## [Requirement]
Output the data below in full, byte for byte. Nothing may differ.
▬▬▬
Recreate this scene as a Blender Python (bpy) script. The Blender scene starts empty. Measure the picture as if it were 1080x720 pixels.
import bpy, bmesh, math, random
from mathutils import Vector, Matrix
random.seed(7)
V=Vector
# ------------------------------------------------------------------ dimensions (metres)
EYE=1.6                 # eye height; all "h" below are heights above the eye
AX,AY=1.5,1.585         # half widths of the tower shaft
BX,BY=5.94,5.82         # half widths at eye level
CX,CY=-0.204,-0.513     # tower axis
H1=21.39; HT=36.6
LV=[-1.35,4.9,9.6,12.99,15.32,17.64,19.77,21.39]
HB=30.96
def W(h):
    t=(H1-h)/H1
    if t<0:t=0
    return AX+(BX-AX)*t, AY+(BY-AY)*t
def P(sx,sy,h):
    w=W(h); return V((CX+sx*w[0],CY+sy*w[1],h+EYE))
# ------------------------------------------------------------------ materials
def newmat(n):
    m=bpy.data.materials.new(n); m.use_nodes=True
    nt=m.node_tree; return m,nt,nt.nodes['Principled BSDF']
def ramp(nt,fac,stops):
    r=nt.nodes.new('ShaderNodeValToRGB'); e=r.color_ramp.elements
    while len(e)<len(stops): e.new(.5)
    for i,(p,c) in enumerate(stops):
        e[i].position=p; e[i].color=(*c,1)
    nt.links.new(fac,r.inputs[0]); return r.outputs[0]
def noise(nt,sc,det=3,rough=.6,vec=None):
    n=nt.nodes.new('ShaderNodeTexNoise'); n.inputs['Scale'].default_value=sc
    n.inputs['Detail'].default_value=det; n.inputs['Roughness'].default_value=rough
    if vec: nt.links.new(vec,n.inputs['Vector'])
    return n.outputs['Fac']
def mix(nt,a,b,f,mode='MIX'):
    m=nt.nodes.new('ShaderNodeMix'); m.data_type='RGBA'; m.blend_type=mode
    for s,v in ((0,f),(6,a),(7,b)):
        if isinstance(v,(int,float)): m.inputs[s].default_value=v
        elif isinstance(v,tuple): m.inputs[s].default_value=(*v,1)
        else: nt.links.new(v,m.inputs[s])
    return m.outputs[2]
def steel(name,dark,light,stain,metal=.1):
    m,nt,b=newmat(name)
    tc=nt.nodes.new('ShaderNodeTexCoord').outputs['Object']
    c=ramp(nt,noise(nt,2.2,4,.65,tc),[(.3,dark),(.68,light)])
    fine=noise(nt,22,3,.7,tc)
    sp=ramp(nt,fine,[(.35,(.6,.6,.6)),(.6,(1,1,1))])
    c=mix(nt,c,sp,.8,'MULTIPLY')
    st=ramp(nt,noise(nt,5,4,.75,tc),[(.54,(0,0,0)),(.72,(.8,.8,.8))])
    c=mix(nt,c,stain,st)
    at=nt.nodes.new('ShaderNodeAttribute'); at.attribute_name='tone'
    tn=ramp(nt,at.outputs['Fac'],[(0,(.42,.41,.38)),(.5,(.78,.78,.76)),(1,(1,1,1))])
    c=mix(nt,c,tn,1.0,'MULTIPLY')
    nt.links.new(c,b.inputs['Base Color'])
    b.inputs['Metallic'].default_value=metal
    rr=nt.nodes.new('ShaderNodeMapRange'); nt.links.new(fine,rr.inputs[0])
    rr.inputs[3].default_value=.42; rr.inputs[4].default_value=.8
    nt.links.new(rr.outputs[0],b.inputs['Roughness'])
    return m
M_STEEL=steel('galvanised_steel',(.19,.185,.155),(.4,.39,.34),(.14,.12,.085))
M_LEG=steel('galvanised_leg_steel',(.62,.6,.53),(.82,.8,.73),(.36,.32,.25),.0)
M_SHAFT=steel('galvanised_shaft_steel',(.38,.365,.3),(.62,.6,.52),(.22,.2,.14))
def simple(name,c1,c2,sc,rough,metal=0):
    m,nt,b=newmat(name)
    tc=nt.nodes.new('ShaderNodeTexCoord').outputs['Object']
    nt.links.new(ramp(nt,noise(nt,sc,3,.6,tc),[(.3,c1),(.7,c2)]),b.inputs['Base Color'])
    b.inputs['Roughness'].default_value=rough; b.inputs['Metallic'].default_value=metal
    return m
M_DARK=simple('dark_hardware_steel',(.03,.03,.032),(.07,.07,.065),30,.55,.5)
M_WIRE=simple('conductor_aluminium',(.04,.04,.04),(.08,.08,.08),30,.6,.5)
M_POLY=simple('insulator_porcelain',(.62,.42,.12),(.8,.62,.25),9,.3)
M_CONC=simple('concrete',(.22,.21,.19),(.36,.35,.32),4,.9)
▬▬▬
## [Output]
Recreate this scene as a Blender Python (bpy) script. The Blender scene starts empty. Measure the picture as if it were 1080x720 pixels.
import bpy, bmesh, math, random
from mathutils import Vector, Matrix
random.seed(7)
V=Vector
# ------------------------------------------------------------------ dimensions (metres)
EYE=1.6                 # eye height; all "h" below are heights above the eye
AX,AY=1.5,1.585         # half widths of the tower shaft
BX,BY=5.94,5.82         # half widths at eye level
CX,CY=-0.204,-0.513     # tower axis
H1=21.39; HT=36.6
LV=[-1.35,4.9,9.6,12.99,15.32,17.64,19.77,21.39]
HB=30.96
def W(h):
    t=(H1-h)/H1
    if t<0:t=0
    return AX+(BX-AX)*t, AY+(BY-AY)*t
def P(sx,sy,h):
    w=W(h); return V((CX+sx*w[0],CY+sy*w[1],h+EYE))
# ------------------------------------------------------------------ materials
def newmat(n):
    m=bpy.data.materials.new(n); m.use_nodes=True
    nt=m.node_tree; return m,nt,nt.nodes['Principled BSDF']
def ramp(nt,fac,stops):
    r=nt.nodes.new('ShaderNodeValToRGB'); e=r.color_ramp.elements
    while len(e)<len(stops): e.new(.5)
    for i,(p,c) in enumerate(stops):
        e[i].position=p; e[i].color=(*c,1)
    nt.links.new(fac,r.inputs[0]); return r.outputs[0]
def noise(nt,sc,det=3,rough=.6,vec=None):
    n=nt.nodes.new('ShaderNodeTexNoise'); n.inputs['Scale'].default_value=sc
    n.inputs['Detail'].default_value=det; n.inputs['Roughness'].default_value=rough
    if vec: nt.links.new(vec,n.inputs['Vector'])
    return n.outputs['Fac']
def mix(nt,a,b,f,mode='MIX'):
    m=nt.nodes.new('ShaderNodeMix'); m.data_type='RGBA'; m.blend_type=mode
    for s,v in ((0,f),(6,a),(7,b)):
        if isinstance(v,(int,float)): m.inputs[s].default_value=v
        elif isinstance(v,tuple): m.inputs[s].default_value=(*v,1)
        else: nt.links.new(v,m.inputs[s])
    return m.outputs[2]
def steel(name,dark,light,stain,metal=.1):
    m,nt,b=newmat(name)
    tc=nt.nodes.new('ShaderNodeTexCoord').outputs['Object']
    c=ramp(nt,noise(nt,2.2,4,.65,tc),[(.3,dark),(.68,light)])
    fine=noise(nt,22,3,.7,tc)
    sp=ramp(nt,fine,[(.35,(.6,.6,.6)),(.6,(1,1,1))])
    c=mix(nt,c,sp,.8,'MULTIPLY')
    st=ramp(nt,noise(nt,5,4,.75,tc),[(.54,(0,0,0)),(.72,(.8,.8,.8))])
    c=mix(nt,c,stain,st)
    at=nt.nodes.new('ShaderNodeAttribute'); at.attribute_name='tone'
    tn=ramp(nt,at.outputs['Fac'],[(0,(.42,.41,.38)),(.5,(.78,.78,.76)),(1,(1,1,1))])
    c=mix(nt,c,tn,1.0,'MULTIPLY')
    nt.links.new(c,b.inputs['Base Color'])
    b.inputs['Metallic'].default_value=metal
    rr=nt.nodes.new('ShaderNodeMapRange'); nt.links.new(fine,rr.inputs[0])
    rr.inputs[3].default_value=.42; rr.inputs[4].default_value=.8
    nt.links.new(rr.outputs[0],b.inputs['Roughness'])
    return m
M_STEEL=steel('galvanised_steel',(.19,.185,.155),(.4,.39,.34),(.14,.12,.085))
M_LEG=steel('galvanised_leg_steel',(.62,.6,.53),(.82,.8,.73),(.36,.32,.25),.0)
M_SHAFT=steel('galvanised_shaft_steel',(.38,.365,.3),(.62,.6,.52),(.22,.2,.14))
def simple(name,c1,c2,sc,rough,metal=0):
    m,nt,b=newmat(name)
    tc=nt.nodes.new('ShaderNodeTexCoord').outputs['Object']
    nt.links.new(ramp(nt,noise(nt,sc,3,.6,tc),[(.3,c1),(.7,c2)]),b.inputs['Base Color'])
    b.inputs['Roughness'].default_value=rough; b.inputs['Metallic'].default_value=metal
    return m
M_DARK=simple('dark_hardware_steel',(.03,.03,.032),(.07,.07,.065),30,.55,.5)
M_WIRE=simple('conductor_aluminium',(.04,.04,.04),(.08,.08,.08),30,.6,.5)
M_POLY=simple('insulator_porcelain',(.62,.42,.12),(.8,.62,.25),9,.3)
M_CONC=simple('concrete',(.22,.21,.19),(.36,.35,.32),4,.9)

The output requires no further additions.